Michigan & Smiley

Rub-A-Dub Style

  • AllMusic Rating
    9
  • User Ratings (0)
  • Your Rating

AllMusic Review by

Quirks in the Jamaican copyright laws were instrumental in the vibrancy of the island's music scene, as a song itself could not be copyrighted and only a specific version had protection. The upshot was a continuous free for all over melodies, with up and coming producers relying on old melodies to make their reputations. This stream of versions turned into a flood as the '70s progressed, with Studio One having the "honor" of being particularly plundered. It wasn't until 1978 that label head Coxsone Dodd finally bowed to the inevitable and hit back by versioning his own back catalog. The following year, he set two young DJs loose across Alton Ellis' classic "I'm Just a Guy," and watched the resulting "Rub a Dub Style" dance its way to the top of the Jamaican chart. From that moment on, there was no looking back. The hit titled the pair's ensuing full-length, which unleashed the duo across another five Studio One gems, all six delivered up in their extended mix form. Dodd was keen to keep the sparkle of the originals, and thus the brass, keyboard, piano, and guitar riffs were usually left intact. He niced them up for the dancehalls by employing overdubbing syndrums and percussion, while Earl "Bagga" Walker and Freddie McGregor added new bass and drums, giving each of the pieces a more militant, roots-rockers sound. Engineer Scientist's work was equally crucial and created a new crisp sound that was about to take the island by storm. Married to the brightness of the original rhythms, it totally revolutionized the sound in the dancehalls.

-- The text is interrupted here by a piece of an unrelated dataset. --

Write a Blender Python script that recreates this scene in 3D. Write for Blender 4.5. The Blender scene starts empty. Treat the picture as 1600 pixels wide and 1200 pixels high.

The DJs were also embarking into uncharted waters. Toasting was certainly not new, but the concept of two DJs toasting together, cheerily trading off lines, and gleefully addressing the crowds and each other, was new. The two were responsible for kicking off the fashion for duos, and all those who came after owe them respect. Beyond the chart topper and the almost as huge "Nice Up the Dance," the rest of the set is of equal caliber as the two delve into culture and thanking Jah and Studio One for their good fortune. Indeed, it was "Time to Be Happy," and this record was one of the major reasons why people back in the day were.